** START OF Records supplied **

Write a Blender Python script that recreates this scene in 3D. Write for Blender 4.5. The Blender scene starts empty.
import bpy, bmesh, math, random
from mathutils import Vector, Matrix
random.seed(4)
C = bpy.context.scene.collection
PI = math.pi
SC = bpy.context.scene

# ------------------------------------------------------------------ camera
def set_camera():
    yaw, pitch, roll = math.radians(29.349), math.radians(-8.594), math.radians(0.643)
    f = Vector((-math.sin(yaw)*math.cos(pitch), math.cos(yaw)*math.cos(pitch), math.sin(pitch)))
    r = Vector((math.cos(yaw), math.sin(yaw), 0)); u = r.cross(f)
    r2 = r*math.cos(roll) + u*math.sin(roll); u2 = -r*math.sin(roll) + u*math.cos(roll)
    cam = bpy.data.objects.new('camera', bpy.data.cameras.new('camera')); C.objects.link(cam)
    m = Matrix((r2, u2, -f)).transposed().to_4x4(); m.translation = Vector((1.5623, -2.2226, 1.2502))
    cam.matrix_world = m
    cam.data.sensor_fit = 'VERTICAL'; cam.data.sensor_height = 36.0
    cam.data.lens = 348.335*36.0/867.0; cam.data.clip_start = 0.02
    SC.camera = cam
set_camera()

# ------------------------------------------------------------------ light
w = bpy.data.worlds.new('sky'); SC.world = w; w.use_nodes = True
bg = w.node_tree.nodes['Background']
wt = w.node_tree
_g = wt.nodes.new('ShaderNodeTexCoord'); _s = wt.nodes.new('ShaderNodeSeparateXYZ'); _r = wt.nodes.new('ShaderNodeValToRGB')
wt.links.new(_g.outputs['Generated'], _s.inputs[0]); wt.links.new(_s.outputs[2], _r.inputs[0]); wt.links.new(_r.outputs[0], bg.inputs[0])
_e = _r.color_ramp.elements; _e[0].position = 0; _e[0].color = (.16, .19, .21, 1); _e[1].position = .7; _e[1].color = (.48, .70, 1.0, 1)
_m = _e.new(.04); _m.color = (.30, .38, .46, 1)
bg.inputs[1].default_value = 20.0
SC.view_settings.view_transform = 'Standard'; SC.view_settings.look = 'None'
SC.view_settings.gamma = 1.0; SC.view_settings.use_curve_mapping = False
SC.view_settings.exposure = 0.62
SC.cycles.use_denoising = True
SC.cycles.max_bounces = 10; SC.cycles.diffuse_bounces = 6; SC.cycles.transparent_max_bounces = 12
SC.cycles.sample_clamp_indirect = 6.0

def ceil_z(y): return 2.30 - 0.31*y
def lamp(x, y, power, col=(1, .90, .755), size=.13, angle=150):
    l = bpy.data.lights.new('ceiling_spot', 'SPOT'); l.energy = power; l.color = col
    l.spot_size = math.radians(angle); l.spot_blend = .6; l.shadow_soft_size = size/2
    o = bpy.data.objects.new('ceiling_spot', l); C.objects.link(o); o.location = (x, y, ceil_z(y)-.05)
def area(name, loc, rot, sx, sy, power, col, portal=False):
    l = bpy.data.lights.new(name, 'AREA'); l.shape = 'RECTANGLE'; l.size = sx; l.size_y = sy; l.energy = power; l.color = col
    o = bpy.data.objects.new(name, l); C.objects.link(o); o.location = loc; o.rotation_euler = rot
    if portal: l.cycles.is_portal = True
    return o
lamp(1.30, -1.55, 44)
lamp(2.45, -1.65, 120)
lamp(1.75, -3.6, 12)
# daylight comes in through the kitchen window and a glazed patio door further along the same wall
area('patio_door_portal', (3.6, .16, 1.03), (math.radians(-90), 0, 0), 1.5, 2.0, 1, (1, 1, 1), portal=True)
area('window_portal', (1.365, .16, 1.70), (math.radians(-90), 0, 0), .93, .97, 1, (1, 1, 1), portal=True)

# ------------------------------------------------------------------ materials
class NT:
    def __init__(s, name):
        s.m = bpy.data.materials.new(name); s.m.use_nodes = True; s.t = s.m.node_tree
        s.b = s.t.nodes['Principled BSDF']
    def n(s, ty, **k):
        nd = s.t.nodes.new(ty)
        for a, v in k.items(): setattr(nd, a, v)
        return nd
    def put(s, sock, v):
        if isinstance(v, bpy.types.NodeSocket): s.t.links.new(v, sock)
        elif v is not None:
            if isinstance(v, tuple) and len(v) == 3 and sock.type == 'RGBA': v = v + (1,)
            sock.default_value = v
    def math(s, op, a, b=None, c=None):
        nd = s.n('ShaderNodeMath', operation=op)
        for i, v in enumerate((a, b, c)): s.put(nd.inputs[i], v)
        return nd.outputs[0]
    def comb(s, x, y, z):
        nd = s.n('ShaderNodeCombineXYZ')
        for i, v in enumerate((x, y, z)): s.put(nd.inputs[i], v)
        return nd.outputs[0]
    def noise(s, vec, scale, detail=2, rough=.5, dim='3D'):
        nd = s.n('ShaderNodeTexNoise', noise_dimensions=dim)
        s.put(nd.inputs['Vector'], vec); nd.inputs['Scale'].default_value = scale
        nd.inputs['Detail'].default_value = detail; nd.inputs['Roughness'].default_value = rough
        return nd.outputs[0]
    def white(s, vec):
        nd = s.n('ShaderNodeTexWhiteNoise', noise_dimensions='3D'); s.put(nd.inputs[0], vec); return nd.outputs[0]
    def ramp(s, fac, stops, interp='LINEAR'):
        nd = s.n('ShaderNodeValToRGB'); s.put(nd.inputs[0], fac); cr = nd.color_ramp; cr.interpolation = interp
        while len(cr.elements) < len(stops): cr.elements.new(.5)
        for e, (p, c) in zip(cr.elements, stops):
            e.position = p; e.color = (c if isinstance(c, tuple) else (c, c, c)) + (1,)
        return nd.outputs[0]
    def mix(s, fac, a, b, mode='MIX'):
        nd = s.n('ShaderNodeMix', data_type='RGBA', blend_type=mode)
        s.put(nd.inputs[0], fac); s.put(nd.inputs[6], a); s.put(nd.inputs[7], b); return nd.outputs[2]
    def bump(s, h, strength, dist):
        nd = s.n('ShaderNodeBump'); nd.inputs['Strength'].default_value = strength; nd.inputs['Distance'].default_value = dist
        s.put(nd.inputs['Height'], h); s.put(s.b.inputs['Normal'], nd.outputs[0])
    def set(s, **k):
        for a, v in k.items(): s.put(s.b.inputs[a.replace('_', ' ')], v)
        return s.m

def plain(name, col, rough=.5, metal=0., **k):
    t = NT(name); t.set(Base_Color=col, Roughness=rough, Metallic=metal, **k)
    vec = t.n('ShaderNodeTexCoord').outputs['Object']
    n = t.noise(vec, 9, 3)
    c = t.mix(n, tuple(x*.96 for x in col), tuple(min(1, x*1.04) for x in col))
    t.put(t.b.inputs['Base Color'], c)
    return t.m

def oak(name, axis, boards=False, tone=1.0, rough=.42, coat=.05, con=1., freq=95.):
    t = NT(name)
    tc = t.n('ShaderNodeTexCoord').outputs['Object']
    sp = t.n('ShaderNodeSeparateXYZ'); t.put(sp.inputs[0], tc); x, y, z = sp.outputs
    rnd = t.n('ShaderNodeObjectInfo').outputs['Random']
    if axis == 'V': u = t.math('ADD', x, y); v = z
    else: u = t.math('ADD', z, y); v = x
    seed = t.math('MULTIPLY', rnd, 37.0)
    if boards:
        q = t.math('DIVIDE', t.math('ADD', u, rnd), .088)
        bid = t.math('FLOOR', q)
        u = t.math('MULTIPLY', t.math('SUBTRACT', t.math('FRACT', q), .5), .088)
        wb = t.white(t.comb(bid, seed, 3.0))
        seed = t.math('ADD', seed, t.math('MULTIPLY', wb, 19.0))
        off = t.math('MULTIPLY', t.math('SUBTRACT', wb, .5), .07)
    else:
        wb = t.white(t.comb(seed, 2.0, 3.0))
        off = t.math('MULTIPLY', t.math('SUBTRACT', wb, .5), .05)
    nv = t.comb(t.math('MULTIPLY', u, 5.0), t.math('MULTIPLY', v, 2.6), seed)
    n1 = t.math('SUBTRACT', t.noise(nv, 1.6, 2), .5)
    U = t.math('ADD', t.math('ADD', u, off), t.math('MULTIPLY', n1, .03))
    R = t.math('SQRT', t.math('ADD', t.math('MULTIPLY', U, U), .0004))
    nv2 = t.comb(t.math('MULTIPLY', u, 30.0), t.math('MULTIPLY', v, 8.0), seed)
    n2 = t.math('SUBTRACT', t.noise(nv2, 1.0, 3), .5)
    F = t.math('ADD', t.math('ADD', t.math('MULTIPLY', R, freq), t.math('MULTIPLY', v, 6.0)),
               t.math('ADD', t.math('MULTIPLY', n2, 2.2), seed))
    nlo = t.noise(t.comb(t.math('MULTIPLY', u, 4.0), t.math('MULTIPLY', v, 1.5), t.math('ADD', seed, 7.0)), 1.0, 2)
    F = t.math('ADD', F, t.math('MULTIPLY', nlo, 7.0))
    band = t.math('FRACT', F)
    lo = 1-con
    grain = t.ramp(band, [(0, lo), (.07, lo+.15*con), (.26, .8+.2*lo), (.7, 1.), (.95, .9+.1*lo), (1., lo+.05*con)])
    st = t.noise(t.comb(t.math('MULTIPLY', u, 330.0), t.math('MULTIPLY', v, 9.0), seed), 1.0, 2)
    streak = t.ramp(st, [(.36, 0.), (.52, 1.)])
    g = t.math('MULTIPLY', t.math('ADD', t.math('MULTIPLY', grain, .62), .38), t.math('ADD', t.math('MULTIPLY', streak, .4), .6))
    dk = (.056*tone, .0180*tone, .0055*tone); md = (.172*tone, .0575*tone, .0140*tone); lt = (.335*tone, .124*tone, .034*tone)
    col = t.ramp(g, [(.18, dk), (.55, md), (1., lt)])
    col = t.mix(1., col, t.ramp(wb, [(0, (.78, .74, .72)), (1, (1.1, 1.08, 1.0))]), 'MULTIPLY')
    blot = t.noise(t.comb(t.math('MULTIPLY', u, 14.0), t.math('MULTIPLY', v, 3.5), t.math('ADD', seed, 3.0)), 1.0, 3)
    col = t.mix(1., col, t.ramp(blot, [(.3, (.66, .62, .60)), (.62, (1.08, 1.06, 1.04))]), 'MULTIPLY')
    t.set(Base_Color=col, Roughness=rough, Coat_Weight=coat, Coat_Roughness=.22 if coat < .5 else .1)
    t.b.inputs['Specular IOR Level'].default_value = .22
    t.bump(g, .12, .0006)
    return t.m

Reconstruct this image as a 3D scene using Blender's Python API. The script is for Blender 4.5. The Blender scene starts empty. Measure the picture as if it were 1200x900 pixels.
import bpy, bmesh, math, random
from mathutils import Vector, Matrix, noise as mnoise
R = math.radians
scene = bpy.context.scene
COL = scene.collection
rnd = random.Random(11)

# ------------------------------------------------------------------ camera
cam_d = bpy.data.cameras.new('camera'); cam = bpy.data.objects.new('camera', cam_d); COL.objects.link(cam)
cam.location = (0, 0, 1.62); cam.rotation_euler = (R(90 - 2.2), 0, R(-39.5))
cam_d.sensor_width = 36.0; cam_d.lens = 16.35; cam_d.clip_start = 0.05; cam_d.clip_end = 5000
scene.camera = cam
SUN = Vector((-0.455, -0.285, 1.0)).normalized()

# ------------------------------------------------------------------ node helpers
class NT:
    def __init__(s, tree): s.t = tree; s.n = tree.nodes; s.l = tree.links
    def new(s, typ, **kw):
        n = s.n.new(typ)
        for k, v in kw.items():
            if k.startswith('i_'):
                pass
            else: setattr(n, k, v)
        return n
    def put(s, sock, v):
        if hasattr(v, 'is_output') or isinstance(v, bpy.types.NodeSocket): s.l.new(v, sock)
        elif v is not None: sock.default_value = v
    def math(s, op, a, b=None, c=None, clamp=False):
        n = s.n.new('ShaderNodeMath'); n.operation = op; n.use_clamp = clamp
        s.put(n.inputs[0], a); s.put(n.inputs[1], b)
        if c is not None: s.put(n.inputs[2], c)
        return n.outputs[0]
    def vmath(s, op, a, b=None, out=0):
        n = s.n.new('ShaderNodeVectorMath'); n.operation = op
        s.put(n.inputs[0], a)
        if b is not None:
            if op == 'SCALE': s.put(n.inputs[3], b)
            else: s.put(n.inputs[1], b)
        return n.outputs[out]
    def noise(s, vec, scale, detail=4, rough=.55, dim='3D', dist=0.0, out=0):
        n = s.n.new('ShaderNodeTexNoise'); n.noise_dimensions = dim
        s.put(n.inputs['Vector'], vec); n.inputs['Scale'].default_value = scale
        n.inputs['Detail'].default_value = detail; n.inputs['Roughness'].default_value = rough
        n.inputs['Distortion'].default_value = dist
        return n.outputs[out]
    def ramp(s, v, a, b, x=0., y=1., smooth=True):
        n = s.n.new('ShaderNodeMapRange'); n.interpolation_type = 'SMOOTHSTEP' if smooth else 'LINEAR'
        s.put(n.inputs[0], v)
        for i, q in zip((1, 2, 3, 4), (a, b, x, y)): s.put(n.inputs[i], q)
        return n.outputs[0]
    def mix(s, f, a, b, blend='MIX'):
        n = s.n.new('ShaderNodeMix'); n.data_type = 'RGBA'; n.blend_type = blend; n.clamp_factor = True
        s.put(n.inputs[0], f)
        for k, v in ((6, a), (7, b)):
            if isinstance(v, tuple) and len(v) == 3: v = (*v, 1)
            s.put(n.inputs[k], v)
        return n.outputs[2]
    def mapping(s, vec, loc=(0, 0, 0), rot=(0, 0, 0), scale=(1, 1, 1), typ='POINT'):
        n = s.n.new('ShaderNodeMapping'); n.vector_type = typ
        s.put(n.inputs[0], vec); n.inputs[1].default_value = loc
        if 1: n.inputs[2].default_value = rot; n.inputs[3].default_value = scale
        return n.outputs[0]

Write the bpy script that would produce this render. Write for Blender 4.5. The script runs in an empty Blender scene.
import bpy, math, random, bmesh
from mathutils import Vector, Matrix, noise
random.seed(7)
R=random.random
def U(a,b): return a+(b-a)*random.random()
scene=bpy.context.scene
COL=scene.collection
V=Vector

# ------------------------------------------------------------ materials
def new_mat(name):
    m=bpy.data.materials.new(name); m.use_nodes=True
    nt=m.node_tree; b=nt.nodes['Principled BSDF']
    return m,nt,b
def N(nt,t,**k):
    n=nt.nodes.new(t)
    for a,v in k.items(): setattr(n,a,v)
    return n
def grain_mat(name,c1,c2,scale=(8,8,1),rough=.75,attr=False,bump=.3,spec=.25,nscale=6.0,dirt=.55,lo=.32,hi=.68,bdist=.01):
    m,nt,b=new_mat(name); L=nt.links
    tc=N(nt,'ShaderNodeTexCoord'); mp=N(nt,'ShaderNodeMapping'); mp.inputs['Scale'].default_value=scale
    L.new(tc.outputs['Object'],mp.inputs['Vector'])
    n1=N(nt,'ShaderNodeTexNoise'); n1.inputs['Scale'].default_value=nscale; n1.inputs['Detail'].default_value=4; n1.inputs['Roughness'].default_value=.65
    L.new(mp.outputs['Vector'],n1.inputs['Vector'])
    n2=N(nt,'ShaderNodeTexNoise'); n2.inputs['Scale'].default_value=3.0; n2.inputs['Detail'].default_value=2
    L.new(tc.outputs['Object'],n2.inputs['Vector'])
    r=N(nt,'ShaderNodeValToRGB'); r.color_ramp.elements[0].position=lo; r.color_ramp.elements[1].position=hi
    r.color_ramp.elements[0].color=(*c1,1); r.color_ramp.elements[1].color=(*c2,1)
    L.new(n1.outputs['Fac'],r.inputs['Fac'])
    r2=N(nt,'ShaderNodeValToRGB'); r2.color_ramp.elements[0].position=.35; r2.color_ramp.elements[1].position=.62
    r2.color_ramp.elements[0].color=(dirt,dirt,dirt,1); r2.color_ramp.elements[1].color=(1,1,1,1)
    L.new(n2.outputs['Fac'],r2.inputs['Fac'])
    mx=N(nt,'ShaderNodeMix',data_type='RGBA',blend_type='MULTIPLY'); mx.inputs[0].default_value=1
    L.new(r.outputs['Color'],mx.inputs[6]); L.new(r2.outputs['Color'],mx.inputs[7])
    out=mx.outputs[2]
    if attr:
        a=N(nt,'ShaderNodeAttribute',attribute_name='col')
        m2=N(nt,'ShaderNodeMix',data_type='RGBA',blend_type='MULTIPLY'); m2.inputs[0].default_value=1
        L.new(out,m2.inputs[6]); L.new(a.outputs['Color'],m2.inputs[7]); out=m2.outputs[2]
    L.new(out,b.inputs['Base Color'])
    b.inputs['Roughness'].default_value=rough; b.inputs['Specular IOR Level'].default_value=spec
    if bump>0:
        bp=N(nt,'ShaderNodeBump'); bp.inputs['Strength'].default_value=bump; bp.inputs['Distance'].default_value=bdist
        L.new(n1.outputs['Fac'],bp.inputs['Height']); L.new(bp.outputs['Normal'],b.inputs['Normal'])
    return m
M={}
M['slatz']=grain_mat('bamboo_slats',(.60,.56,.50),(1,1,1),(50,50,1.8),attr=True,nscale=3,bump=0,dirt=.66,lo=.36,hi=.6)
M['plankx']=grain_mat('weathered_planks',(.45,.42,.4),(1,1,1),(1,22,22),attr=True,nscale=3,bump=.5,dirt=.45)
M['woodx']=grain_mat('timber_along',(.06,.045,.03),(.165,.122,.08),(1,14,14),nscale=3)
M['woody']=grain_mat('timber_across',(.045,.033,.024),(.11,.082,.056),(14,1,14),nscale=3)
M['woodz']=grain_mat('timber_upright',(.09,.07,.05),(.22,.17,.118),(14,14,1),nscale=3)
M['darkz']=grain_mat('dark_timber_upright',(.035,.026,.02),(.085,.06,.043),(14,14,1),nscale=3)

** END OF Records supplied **

* Exercise aim:
Your output shall consist solely of the lines from the line with "Reconstruct this image" to the line with "rnd = random.Random(11)", reproduced exactly, both ends included.

* Response for this exercise:
Reconstruct this image as a 3D scene using Blender's Python API. The script is for Blender 4.5. The Blender scene starts empty. Measure the picture as if it were 1200x900 pixels.
import bpy, bmesh, math, random
from mathutils import Vector, Matrix, noise as mnoise
R = math.radians
scene = bpy.context.scene
COL = scene.collection
rnd = random.Random(11)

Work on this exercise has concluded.